As posted on this blog many times before: Daylight Saving Time is a nightmare for computer systems. Where possible, computer systems must be moved to UTC, and the cases where local timezone calls must be made handled with extreme care.
Problem: On two random Sundays, the local timezone might jump from 01:59 to 03:00, skipping an hour, or backtrack from 01:59 to 01:00, repeating an hour. Depending on the timezone, or other whims of the powers that be, this time might be different, or not at all.
Solutions: use UTC where possible for scheduling jobs (for example, with crond on Unix). Document the time wobble, and audit the job schedules twice a year to ensure problematic jobs have not been added since the previous audit. Avoid running one-off jobs between 01:00 and 03:00 on Sunday, or add sanity checking to the jobs, so that they can be run multiple times though the AM hours. That is, run a job at 01:15, 02:15, and 03:15, and cache the last run time, so that the subsequent jobs will not run if the script has successfully run inside the last N hours.

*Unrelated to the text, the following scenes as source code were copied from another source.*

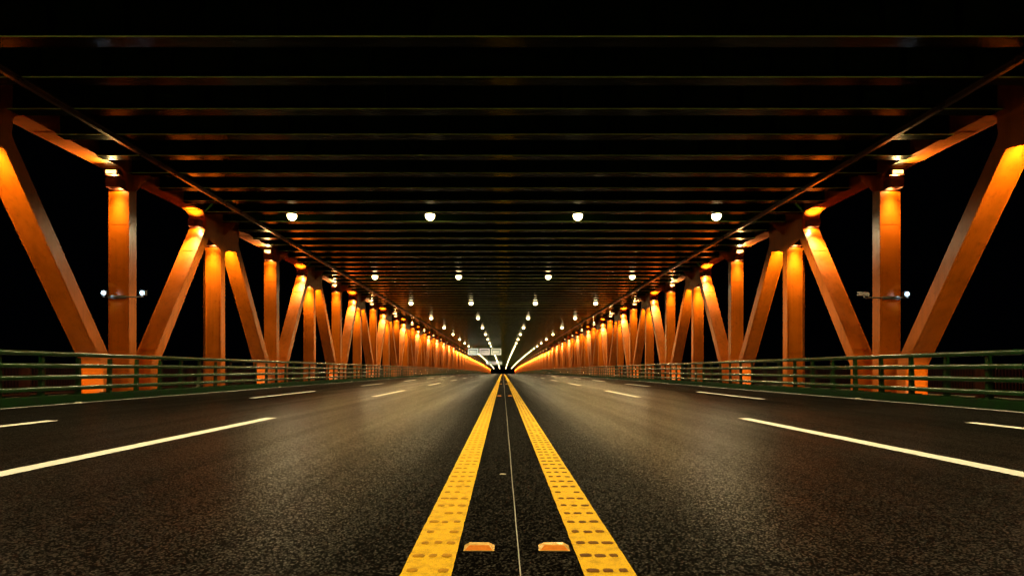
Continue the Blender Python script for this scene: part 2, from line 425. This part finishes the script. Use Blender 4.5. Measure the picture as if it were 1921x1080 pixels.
# splice collars
sb = MB()
for z in (1.72,):
    for s in (-1, 1):
        sb.box(-.30, .30, s*.19-.004 if s > 0 else -.212, s*.19+.022 if s > 0 else -.186, z, z+.02, M_orange)
COLLAR = sb.mesh('splice')
def far_member(cen, hw, flare, yoff, zl):
    b = member_mesh('far', cen, hw, [-.3, 1.1, 1.35, 4, 7.2, 7.7, 8.05, 8.23], flare, False)
    yf = cen(zl+.1) - hw(zl+.1)
    b.box(-.25, .25, yf-.42, yf-.02, zl, zl+.33, M_house)
    return b
fc = far_member(col_c, col_h, .45, 0, 7.55); fc.box(-.22, .22, -.62, -.3, 7.98, 8.16, M_flood); COL_FAR = fc.mesh('truss_column')
COL_FAR_T = far_member(col_c, col_h, .45, 0, 6.95).mesh('truss_column')
DG_FAR = far_member(diag_c, diag_h, .4, 0, 7.5).mesh('diagonal_brace')
# mirrored brace for the far side of a top node
def mirror_mesh(me, name):
    m2 = me.copy(); m2.name = name
    bm = bmesh.new(); bm.from_mesh(m2)
    for v in bm.verts: v.co.y = -v.co.y
    bmesh.ops.reverse_faces(bm, faces=bm.faces); bm.to_mesh(m2); bm.free(); return m2
dg_near_m = mirror_mesh(dg_near, 'brace_shaft')
fm = member_mesh('far', lambda z: -diag_c(z), diag_h, [-.3, 1.1, 1.35, 4, 7.2, 7.7, 8.05, 8.23], .4, False)
fm.box(-.25, .25, -diag_c(7.6)-diag_h(7.6)-.42, -diag_c(7.6)-diag_h(7.6)-.02, 7.5, 7.83, M_house); DG_FAR_M = fm.mesh('diagonal_brace')

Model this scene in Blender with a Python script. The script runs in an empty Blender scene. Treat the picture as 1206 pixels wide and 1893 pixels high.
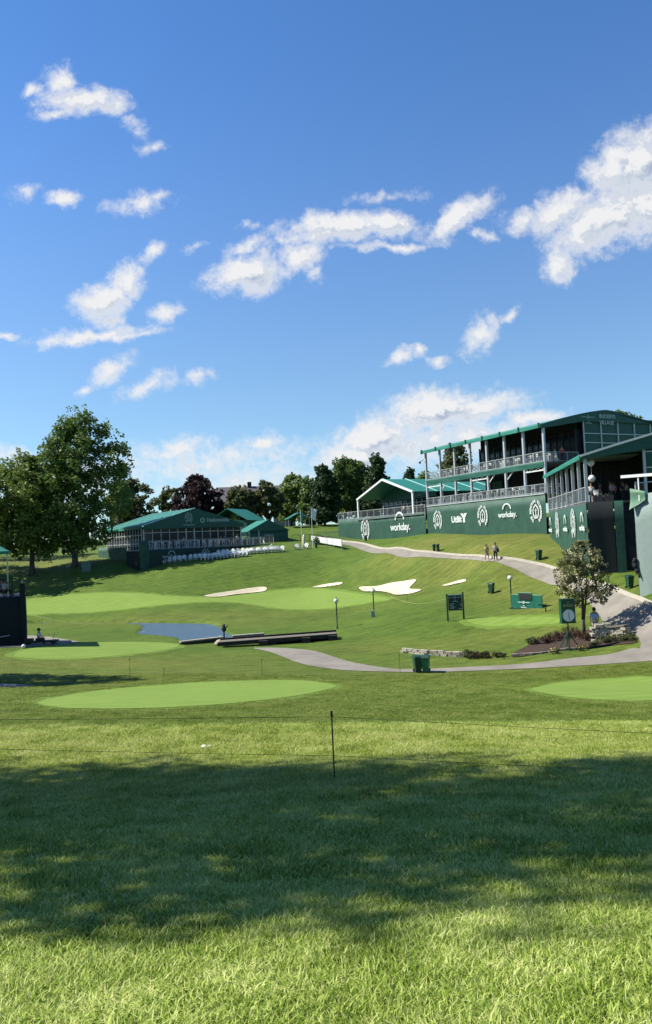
import bpy, bmesh, math, random
import numpy as np
from mathutils import Vector, Matrix

R = math.radians
random.seed(7)
rng = np.random.default_rng(7)
scene = bpy.context.scene
col = scene.collection

# ------------------------------------------------------------------ camera
F = 1400.0; CX = 603.0; CY = 946.5
PITCH = 55.0 / F; ROLL = 0.045
fwd = Vector((0, math.cos(PITCH), math.sin(PITCH)))
up0 = Vector((0, -math.sin(PITCH), math.cos(PITCH)))
rt0 = Vector((1, 0, 0))
rt = rt0 * math.cos(ROLL) - up0 * math.sin(ROLL)
upv = up0 * math.cos(ROLL) + rt0 * math.sin(ROLL)
cam_d = bpy.data.cameras.new("camera")
cam = bpy.data.objects.new("camera", cam_d); col.objects.link(cam)
cam.matrix_world = Matrix(((rt.x, upv.x, -fwd.x, 0), (rt.y, upv.y, -fwd.y, 0), (rt.z, upv.z, -fwd.z, 0), (0, 0, 0, 1)))
cam_d.sensor_fit = 'VERTICAL'; cam_d.sensor_height = 36.0; cam_d.lens = F / 1893.0 * 36.0
cam_d.clip_start = 0.1; cam_d.clip_end = 5000
scene.camera = cam

def ray(px, py):
    return fwd + rt * ((px - CX) / F) + upv * ((CY - py) / F)
def P(px, py, d):
    r = ray(px, py); return r * (d / r.y)

# ------------------------------------------------------------------ light, exposure
scene.view_settings.view_transform = 'Standard'
scene.view_settings.look = 'None'
scene.view_settings.exposure = 1.0
scene.view_settings.gamma = 1.0
SUN_EL = R(47); SUN_H = Vector((-0.995, 0.085, 0)).normalized()
sun_dir = Vector((SUN_H.x * math.cos(SUN_EL), SUN_H.y * math.cos(SUN_EL), math.sin(SUN_EL)))
sl = bpy.data.lights.new("sun", 'SUN'); sl.energy = 5.0; sl.angle = R(0.55); sl.color = (1.0, 0.94, 0.82)
so = bpy.data.objects.new("sun", sl); col.objects.link(so)
so.rotation_euler = sun_dir.to_track_quat('Z', 'Y').to_euler()

# ------------------------------------------------------------------ world: sky with clouds
world = bpy.data.worlds.new("World"); scene.world = world; world.use_nodes = True
wn = world.node_tree; wn.nodes.clear()
STR = 0.0555
def new(nt, t, **k):
    n = nt.nodes.new(t)
    for a, b in k.items(): setattr(n, a, b)
    return n
sky = new(wn, 'ShaderNodeTexSky', sky_type='NISHITA', sun_disc=False)
sky.sun_elevation = SUN_EL
sky.sun_rotation = math.atan2(SUN_H.x, SUN_H.y)
sky.air_density = 1.0; sky.dust_density = 0.1; sky.ozone_density = 5.0; sky.altitude = 300
def blob(px, py, rx, ry, ang=0, s=1.0):
    r = ray(px, py)
    return (r.x / r.y, r.z / r.y, rx / F, ry / F, ang, s)
# (px, py, radius x, radius y, angle, strength) read off as directions in the sky
BL = [(110,152,34,30,0,.95),(150,185,82,34,-.1,1),(55,170,22,14,0,.8),(108,213,48,18,.1,.7),(200,200,40,18,-.3,.7),(245,235,26,12,-.3,.42),(285,266,24,12,.2,.45),
 (112,362,38,17,.15,.95),(45,355,30,11,.1,.42),(255,375,66,19,.05,.66),(285,362,34,10,.1,.5),(295,454,42,15,.5,.85),(365,455,22,9,.3,.5),
 (236,513,42,33,.2,1.15),(188,552,62,34,.45,1.1),(200,585,28,18,.3,.8),(170,614,118,14,.06,.95),(240,612,80,10,.0,.7),(305,572,46,21,-.05,1),(6,622,30,8,0,.7),
 (206,680,48,26,.6,1.0),(162,717,26,14,.4,.8),(278,712,52,22,.3,.72),(368,690,38,19,.2,.85),
 (455,500,78,42,.12,1.2),(560,475,48,28,.1,1.0),(452,448,44,16,.4,.7),(577,505,24,16,0,.6),(465,410,24,8,0,.45),
 (640,425,135,30,-.03,1.15),(700,415,105,27,-.1,1.1),(850,400,80,28,.55,1.1),(720,456,120,10,-.02,.75),(700,365,70,12,.1,.42),(600,440,110,14,0,.9),(890,430,20,10,0,.5),
 (1180,300,105,72,.5,1.35),(1040,380,115,34,.1,1.0),(1120,415,130,60,.2,1.25),(1030,480,42,40,.8,1.0),(1200,385,90,70,0,1.25),(960,395,40,22,.4,.8),
 (885,612,38,30,.7,.8),(935,588,26,11,.4,.8),(745,655,36,13,.4,.85),(783,645,15,14,0,.7),(812,662,24,11,0,.7),
 (800,762,140,50,.1,1.25),(700,808,115,52,.35,1.2),(900,750,95,30,-.1,1.05),(985,778,62,20,0,1.0),(660,848,100,36,.1,1.1),(880,800,140,34,0,.85),(760,830,180,40,0,.8),
 (380,858,230,36,.02,.62),(480,825,50,17,.1,.92),(300,838,120,22,0,.6),(150,880,240,40,0,.55),(450,890,200,30,0,.6),(20,835,60,16,0,.5)]
grp = bpy.data.node_groups.new("cloud_field", 'ShaderNodeTree')
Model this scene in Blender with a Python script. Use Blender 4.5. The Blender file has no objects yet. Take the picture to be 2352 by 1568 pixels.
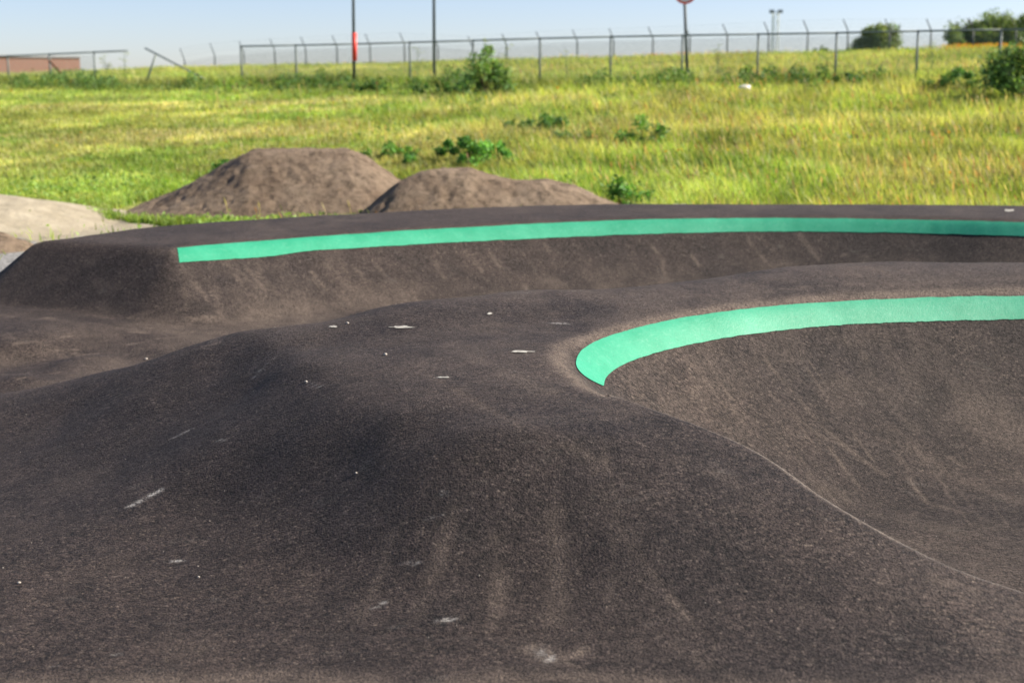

Problem: Date handling code is difficult to implement due to the complexities of Daylight Saving Time rules—not to mention leap years, leap seconds, and other complications, such as politicians randomly changing when the timezone wobbles.
Solutions: again, use UTC where possible. Also, use standard libraries, instead of home grown code, as these libraries tend to accumulate more fixes and better handling of edge cases. Ensure unit tests exist at minimum for the various known edge cases, such as leap years, or for when the definition of the timezone changes.
Problem: migrating to UTC is difficult.
Changing the timezone will require a careful review of the systems, software, and documentation. A timezone change can have ramifications for logging, monitoring, upstream and downstream systems (that might assume a particular timezone, or pass data without a timezone), and perhaps also with any database systems involved. Test the changes carefully, and coordinate with all known client and peer systems.
Using a local timezone is an easy mistake to make. Correcting the mistake to UTC will be time consuming and costly. Not correcting the mistake of using a local timezone will also be time consuming and costly. Is a fire drill (at best) or disaster (at worst) twice per year, every year, more or less expensive than simply migrating away from timezone that wobble?